Ryan Coogler ‘directed’ this movie (I’m sceptical that any director has actually set foot in Marvel’s offices since Shane Black fucked up Iron Man 3), and it does have a similar feel to his Creed: Creed was a fine boxing movie, it wasn’t a particularly strong race movie, and I’d rather an Ava duVernay or a Barry Jenkins have sunk their teeth into making The Most Important Movie About Black America That Mass Audiences Will Actually See. Moonlight was the closest I’ve ever felt to understanding the African-American experience in a film, Black Panther feels like a Disneyfied, simplified version of Afrofuturist ideals that’s being aimed as much at me as it is at the one black child in my screening. This movie shouldn’t be aimed at me; for fuck’s sake, I have about 90 hours of Robert Downey Jr. shouting about weapons laws to keep me entertained. I’ll be grand. Another point: Marvel might seem woke af, making their big expensive movie set in Africa, but it was recently leaked that a small lesbian romance was cut from the movie, so they’re still prioritising the social values of the conservative international audiences above really significant small moments of representation, and that sucks.
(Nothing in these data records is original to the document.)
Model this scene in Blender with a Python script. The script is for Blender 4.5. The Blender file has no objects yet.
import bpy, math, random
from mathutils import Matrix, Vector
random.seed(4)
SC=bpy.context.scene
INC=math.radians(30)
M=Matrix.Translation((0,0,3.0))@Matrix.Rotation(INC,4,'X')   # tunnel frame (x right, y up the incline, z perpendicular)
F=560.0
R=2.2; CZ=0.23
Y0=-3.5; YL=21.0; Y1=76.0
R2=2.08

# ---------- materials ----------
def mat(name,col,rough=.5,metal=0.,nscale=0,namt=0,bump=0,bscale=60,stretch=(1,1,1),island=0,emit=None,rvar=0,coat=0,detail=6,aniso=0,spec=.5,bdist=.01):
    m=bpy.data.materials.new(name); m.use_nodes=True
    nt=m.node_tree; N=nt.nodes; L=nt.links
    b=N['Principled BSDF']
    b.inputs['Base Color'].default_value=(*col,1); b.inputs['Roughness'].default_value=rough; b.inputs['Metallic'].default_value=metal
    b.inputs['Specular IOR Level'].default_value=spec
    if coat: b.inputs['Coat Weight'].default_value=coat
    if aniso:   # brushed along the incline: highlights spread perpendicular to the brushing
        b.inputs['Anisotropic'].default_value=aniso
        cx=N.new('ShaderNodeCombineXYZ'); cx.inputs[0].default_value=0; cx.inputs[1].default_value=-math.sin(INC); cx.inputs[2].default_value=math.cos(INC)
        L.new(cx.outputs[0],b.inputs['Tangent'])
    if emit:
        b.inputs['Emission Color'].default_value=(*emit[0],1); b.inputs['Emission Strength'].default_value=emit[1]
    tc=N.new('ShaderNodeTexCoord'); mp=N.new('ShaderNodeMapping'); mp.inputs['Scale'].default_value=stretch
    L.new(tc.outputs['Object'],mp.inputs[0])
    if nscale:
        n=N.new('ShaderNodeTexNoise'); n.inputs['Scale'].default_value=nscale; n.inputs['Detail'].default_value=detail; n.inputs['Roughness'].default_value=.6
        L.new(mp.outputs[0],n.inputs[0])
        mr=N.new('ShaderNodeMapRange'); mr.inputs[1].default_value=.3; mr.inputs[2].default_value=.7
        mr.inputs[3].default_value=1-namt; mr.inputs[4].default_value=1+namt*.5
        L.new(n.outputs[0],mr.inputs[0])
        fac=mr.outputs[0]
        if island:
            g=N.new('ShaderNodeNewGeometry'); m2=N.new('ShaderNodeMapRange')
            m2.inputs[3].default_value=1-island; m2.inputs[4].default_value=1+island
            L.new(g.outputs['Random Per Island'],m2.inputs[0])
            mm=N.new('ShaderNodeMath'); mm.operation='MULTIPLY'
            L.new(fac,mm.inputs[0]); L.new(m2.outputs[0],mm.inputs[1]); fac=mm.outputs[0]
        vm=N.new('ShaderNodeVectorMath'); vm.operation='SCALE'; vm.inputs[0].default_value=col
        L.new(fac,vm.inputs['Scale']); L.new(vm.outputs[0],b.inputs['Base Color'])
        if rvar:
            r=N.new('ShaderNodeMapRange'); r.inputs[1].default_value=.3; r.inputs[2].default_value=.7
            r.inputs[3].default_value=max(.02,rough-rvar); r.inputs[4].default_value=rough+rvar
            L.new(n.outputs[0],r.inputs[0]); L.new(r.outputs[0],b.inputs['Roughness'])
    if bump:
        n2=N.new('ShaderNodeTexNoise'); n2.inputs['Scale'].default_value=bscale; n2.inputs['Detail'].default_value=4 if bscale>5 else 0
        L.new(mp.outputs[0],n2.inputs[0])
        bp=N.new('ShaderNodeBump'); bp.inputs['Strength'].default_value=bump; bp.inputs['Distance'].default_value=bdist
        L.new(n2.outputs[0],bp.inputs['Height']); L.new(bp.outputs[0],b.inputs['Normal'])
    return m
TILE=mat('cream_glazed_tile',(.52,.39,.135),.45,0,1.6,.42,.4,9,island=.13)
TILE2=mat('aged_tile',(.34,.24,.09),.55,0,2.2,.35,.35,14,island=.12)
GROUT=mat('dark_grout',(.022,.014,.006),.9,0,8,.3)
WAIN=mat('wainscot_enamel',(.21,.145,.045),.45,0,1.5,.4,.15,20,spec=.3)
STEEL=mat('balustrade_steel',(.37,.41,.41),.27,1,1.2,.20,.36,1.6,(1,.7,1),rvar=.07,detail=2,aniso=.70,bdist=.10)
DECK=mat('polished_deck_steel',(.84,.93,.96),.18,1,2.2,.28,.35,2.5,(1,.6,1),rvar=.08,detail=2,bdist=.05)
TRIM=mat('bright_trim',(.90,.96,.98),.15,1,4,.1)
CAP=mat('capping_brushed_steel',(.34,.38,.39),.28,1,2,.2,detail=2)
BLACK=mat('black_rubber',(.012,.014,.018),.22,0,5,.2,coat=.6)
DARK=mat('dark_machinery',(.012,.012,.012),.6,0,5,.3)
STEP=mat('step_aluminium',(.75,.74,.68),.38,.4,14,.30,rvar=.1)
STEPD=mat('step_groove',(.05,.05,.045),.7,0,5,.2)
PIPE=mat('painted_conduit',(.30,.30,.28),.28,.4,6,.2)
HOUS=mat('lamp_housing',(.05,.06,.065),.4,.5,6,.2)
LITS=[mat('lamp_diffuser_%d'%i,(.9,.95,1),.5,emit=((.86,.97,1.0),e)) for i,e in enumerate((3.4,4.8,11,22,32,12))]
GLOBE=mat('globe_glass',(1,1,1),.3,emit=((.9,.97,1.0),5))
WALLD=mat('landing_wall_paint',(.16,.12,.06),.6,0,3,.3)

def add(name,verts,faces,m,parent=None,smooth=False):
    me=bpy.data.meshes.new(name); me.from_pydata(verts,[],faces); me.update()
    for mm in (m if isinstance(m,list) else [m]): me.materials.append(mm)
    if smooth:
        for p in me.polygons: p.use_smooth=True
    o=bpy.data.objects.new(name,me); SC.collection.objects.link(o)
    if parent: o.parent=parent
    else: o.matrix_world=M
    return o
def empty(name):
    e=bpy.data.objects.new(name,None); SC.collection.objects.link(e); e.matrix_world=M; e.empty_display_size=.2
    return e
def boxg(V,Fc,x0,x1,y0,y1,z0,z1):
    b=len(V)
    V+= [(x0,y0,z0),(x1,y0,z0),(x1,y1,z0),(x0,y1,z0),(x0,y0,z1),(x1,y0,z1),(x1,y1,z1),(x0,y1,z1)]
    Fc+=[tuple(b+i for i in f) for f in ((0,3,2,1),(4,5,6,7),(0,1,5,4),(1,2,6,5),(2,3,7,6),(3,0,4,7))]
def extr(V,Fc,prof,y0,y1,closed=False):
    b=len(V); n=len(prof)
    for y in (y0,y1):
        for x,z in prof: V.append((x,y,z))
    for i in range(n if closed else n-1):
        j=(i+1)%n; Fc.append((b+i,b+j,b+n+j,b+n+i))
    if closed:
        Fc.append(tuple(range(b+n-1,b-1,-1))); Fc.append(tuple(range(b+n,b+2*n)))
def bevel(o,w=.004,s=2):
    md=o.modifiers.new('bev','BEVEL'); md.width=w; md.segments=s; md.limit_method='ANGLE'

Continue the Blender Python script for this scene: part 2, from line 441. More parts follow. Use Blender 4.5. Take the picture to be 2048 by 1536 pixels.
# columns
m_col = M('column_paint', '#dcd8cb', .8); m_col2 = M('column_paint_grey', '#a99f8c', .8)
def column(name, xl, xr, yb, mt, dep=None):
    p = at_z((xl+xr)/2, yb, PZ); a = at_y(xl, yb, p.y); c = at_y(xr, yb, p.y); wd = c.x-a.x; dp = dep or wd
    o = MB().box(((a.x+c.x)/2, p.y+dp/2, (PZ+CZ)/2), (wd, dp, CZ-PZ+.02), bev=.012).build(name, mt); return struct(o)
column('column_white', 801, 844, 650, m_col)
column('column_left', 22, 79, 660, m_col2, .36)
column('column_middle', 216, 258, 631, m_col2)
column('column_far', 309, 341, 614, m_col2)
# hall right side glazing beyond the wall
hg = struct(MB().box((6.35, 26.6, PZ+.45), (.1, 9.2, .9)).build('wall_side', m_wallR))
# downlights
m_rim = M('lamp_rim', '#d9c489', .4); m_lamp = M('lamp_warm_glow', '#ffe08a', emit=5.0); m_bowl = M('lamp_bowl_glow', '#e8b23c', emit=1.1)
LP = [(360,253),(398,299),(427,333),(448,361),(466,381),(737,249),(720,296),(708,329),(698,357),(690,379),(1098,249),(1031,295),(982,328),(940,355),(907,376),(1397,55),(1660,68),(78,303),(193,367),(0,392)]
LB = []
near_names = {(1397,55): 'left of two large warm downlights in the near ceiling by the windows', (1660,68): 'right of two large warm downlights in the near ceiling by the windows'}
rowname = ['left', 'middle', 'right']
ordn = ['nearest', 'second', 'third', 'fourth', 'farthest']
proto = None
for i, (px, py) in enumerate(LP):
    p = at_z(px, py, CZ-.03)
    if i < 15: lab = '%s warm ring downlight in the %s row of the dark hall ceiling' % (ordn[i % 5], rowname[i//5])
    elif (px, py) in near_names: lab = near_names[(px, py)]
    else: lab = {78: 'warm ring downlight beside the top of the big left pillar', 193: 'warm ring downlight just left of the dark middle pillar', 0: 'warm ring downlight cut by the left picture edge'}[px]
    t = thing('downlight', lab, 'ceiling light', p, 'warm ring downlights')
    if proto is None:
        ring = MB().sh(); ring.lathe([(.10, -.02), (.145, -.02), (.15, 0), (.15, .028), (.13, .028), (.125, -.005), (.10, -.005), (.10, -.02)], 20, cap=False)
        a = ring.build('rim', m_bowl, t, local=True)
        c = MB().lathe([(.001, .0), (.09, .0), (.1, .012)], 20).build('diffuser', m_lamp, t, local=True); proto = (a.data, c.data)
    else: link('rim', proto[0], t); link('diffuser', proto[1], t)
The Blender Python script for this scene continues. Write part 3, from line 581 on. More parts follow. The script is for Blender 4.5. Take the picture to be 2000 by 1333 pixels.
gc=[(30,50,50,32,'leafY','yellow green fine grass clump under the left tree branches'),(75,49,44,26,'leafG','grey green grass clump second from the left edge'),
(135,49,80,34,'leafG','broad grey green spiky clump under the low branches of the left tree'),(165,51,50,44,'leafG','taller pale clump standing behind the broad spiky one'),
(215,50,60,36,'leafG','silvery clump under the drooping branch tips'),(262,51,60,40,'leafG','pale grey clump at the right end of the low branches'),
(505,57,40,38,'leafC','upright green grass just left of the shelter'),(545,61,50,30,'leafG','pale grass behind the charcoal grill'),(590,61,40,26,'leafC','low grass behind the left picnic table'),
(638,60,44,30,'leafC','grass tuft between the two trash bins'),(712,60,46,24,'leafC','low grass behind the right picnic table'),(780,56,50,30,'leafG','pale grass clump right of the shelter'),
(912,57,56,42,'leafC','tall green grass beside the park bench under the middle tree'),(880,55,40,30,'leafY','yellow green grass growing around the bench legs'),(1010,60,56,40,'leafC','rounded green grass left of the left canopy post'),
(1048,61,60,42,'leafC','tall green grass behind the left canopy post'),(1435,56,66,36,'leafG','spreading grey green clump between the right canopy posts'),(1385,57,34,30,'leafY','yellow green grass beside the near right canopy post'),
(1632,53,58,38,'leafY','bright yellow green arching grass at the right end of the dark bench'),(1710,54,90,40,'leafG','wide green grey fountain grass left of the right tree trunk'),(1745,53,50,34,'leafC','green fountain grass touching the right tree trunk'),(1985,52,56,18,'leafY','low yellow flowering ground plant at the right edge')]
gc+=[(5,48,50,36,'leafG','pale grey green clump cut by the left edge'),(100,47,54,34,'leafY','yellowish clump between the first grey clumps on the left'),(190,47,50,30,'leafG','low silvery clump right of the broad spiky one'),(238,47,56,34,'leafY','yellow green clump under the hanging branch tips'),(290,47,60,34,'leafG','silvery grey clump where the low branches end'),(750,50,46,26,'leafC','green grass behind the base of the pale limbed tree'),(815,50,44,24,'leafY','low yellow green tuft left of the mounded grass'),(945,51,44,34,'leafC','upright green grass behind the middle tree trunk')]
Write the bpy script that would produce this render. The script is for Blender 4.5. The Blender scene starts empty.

Speaking of ridiculous white people, Black Panther very cleverly gives dialogue to only 2 of them: Martin Freeman and Andy Serkis. Remember when I praised the fact that Wonder Woman’s token male characters were all really interesting character actors, an inverse of — y’know — sticking Frances McDormand or Laura Linney in your Transformers movie? Well, Black Panther does that for white people: Martin Freeman is a delight in this movie, being treated with no respect by one of the Wakadan hill people (rightly so) and looking terrified when spears are jabbed in his face. His character is made deeply uncomfortable when he lands in this isolated all-black country, but he learns quickly to roll with it. That’s how I wanted to feel watching Black Panther — like I was being exposed to cultural rituals I know nothing about— but what I got was just another Marvel movie full of mumbo-jumbo magic orbs that white people, black people and everyone yet to be included in a Marvel movie will all enjoy just enough to come back for the next one.